DO THIS
Without including any images, repeat the data exactly.
───── DATASET EXCERPT ─────
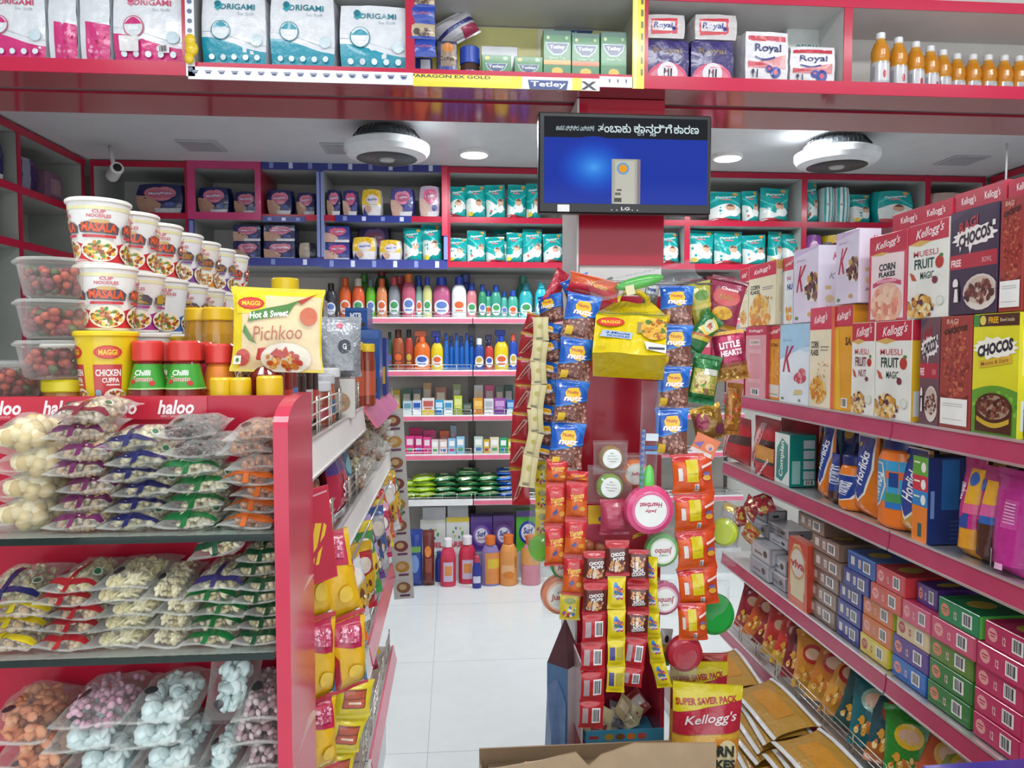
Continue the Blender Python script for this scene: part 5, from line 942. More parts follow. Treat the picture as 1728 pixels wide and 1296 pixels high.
# ---------------------------------------------------------------- red counter box with toffees
DX0 = aty(981, 1200, 2.08).x; DX1 = aty(1121, 1200, 2.08).x; DT = aty(1050, 1120, 2.08).z; DZ = aty(1050, 1236, 2.08).z
db = thing('counter_box', 'red open counter box holding toffees at the foot of the pillar', 'box', ((DX0+DX1)/2, 2.16, 0)); W = (DX1-DX0)/2
def bx(name, x0, x1, y0, y1, z0, z1, col, fin='glosscard'): return G(fin).box(x0, x1, y0, y1, z0, z1, col, bev=.001).build(name, db)
bx('base', -W, W, -.08, .08, 0, DZ-.03, 'a8253a'); bx('back_wall', -W, W, .075, .08, DZ-.03, DT, '9c2034'); bx('side_wall', -W, -W+.005, -.08, .075, DZ-.03, DT, 'e0d0d4'); bx('side_wall', W-.012, W, -.08, .075, DZ-.03, DT, 'b02840')
tr = G('card'); tr.box(-W+.012, W-.004, -.088, -.085, DZ-.028, DZ+.012, '4a9fc4'); tr.box(-W+.012, W-.014, -.084, .06, DZ-.03, DZ-.027, '4a9fc4')
paint(tr, [e_(.3+.14*i, .5, .06, .25, ('c9a23a', '8a5a34', 'd9843a', 'c95a4a')[i], 12) for i in range(4)]+[r_(.04, .4, .16, .6, 'c23a34')], face_front(-W+.012, W-.004, DZ-.028, DZ+.012, -.088)); tr.build('tray', db, label='pale blue tray with printed sweets')
rd = random.Random(3)
for i in range(9):
    c, n = (('c9bf94', 'beige'), ('d2c9a0', 'cream'), ('b8ac84', 'tan'), ('8a3030', 'red'), ('6a6a70', 'grey'))[i % 5]
    x = -W+.04+((i*37) % 100)/100*(2*W-.085); y = -.05+.03*(i % 3); z = DZ-.005+.022*(i//3)
    g = pillow(.05, .075, .014, c, [r_(.1, .3, .9, .7, 'dcd2ae' if i % 5 < 3 else 'c0b8b0')], (), .12, i, 'film', 6, 8, jag=True, crump=1.5, z0=-.03)
    tag(g.build('toffee', None, ((DX0+DX1)/2+x, 2.16+y, z), (R(-50), R(rd.uniform(-80, 80)), 0)), '%s wrapped toffee in the red counter box, %s from the bottom of the heap' % (n, ORD[i]), 'toffee', 'toffees in the red counter box')
# gable topped carton beside the counter box
gx = aty(955, 1200, 2.22); s = .04; zt = aty(955, 1126, 2.2).z; za = aty(955, 1050, 2.2).z
gc = thing('gable_carton', 'tall blue and white carton with a dark pointed top left of the counter box', 'carton', (gx.x, 2.24, 0), (0, 0, R(45)))
g = G('card'); g.add([(-s, -s, 0), (s, -s, 0), (s, s, 0), (-s, s, 0), (-s, -s, zt), (s, -s, zt), (s, s, zt), (-s, s, zt)], [(0, 1, 5, 4)], 'f3eff1'); g.add([(-s, -s, 0), (s, -s, 0), (s, s, 0), (-s, s, 0), (-s, -s, zt), (s, -s, zt), (s, s, zt), (-s, s, zt)], [(3, 0, 4, 7), (1, 2, 6, 5), (2, 3, 7, 6), (3, 2, 1, 0)], '6a98c8'); g.build('body', gc)
G('card').add([(-s, -s, zt), (s, -s, zt), (s, s, zt), (-s, s, zt), (0, 0, za)], [(0, 1, 4), (1, 2, 4), (2, 3, 4), (3, 0, 4), (3, 2, 1, 0)], '6a4a52').build('pointed_top', gc)
g = G('film'); g.add([(-s-.012, -s*.8, .02), (-s-.004, -s*.9, zt*.8), (-s-.002, 0, zt*.93), (-s-.004, s*.9, zt*.86), (-s-.03, s*.9, .02), (-s-.03, 0, .3)], [(0, 1, 2, 5), (5, 2, 3, 4)], '7fa4d4'); g.build('blue_film', gc)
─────
PROBLEM SOLUTION
Continue the Blender Python script for this scene: part 5, from line 942. More parts follow. Treat the picture as 1728 pixels wide and 1296 pixels high.
# ---------------------------------------------------------------- red counter box with toffees
DX0 = aty(981, 1200, 2.08).x; DX1 = aty(1121, 1200, 2.08).x; DT = aty(1050, 1120, 2.08).z; DZ = aty(1050, 1236, 2.08).z
db = thing('counter_box', 'red open counter box holding toffees at the foot of the pillar', 'box', ((DX0+DX1)/2, 2.16, 0)); W = (DX1-DX0)/2
def bx(name, x0, x1, y0, y1, z0, z1, col, fin='glosscard'): return G(fin).box(x0, x1, y0, y1, z0, z1, col, bev=.001).build(name, db)
bx('base', -W, W, -.08, .08, 0, DZ-.03, 'a8253a'); bx('back_wall', -W, W, .075, .08, DZ-.03, DT, '9c2034'); bx('side_wall', -W, -W+.005, -.08, .075, DZ-.03, DT, 'e0d0d4'); bx('side_wall', W-.012, W, -.08, .075, DZ-.03, DT, 'b02840')
tr = G('card'); tr.box(-W+.012, W-.004, -.088, -.085, DZ-.028, DZ+.012, '4a9fc4'); tr.box(-W+.012, W-.014, -.084, .06, DZ-.03, DZ-.027, '4a9fc4')
paint(tr, [e_(.3+.14*i, .5, .06, .25, ('c9a23a', '8a5a34', 'd9843a', 'c95a4a')[i], 12) for i in range(4)]+[r_(.04, .4, .16, .6, 'c23a34')], face_front(-W+.012, W-.004, DZ-.028, DZ+.012, -.088)); tr.build('tray', db, label='pale blue tray with printed sweets')
rd = random.Random(3)
for i in range(9):
    c, n = (('c9bf94', 'beige'), ('d2c9a0', 'cream'), ('b8ac84', 'tan'), ('8a3030', 'red'), ('6a6a70', 'grey'))[i % 5]
    x = -W+.04+((i*37) % 100)/100*(2*W-.085); y = -.05+.03*(i % 3); z = DZ-.005+.022*(i//3)
    g = pillow(.05, .075, .014, c, [r_(.1, .3, .9, .7, 'dcd2ae' if i % 5 < 3 else 'c0b8b0')], (), .12, i, 'film', 6, 8, jag=True, crump=1.5, z0=-.03)
    tag(g.build('toffee', None, ((DX0+DX1)/2+x, 2.16+y, z), (R(-50), R(rd.uniform(-80, 80)), 0)), '%s wrapped toffee in the red counter box, %s from the bottom of the heap' % (n, ORD[i]), 'toffee', 'toffees in the red counter box')
# gable topped carton beside the counter box
gx = aty(955, 1200, 2.22); s = .04; zt = aty(955, 1126, 2.2).z; za = aty(955, 1050, 2.2).z
gc = thing('gable_carton', 'tall blue and white carton with a dark pointed top left of the counter box', 'carton', (gx.x, 2.24, 0), (0, 0, R(45)))
g = G('card'); g.add([(-s, -s, 0), (s, -s, 0), (s, s, 0), (-s, s, 0), (-s, -s, zt), (s, -s, zt), (s, s, zt), (-s, s, zt)], [(0, 1, 5, 4)], 'f3eff1'); g.add([(-s, -s, 0), (s, -s, 0), (s, s, 0), (-s, s, 0), (-s, -s, zt), (s, -s, zt), (s, s, zt), (-s, s, zt)], [(3, 0, 4, 7), (1, 2, 6, 5), (2, 3, 7, 6), (3, 2, 1, 0)], '6a98c8'); g.build('body', gc)
G('card').add([(-s, -s, zt), (s, -s, zt), (s, s, zt), (-s, s, zt), (0, 0, za)], [(0, 1, 4), (1, 2, 4), (2, 3, 4), (3, 0, 4), (3, 2, 1, 0)], '6a4a52').build('pointed_top', gc)
g = G('film'); g.add([(-s-.012, -s*.8, .02), (-s-.004, -s*.9, zt*.8), (-s-.002, 0, zt*.93), (-s-.004, s*.9, zt*.86), (-s-.03, s*.9, .02), (-s-.03, 0, .3)], [(0, 1, 2, 5), (5, 2, 3, 4)], '7fa4d4'); g.build('blue_film', gc)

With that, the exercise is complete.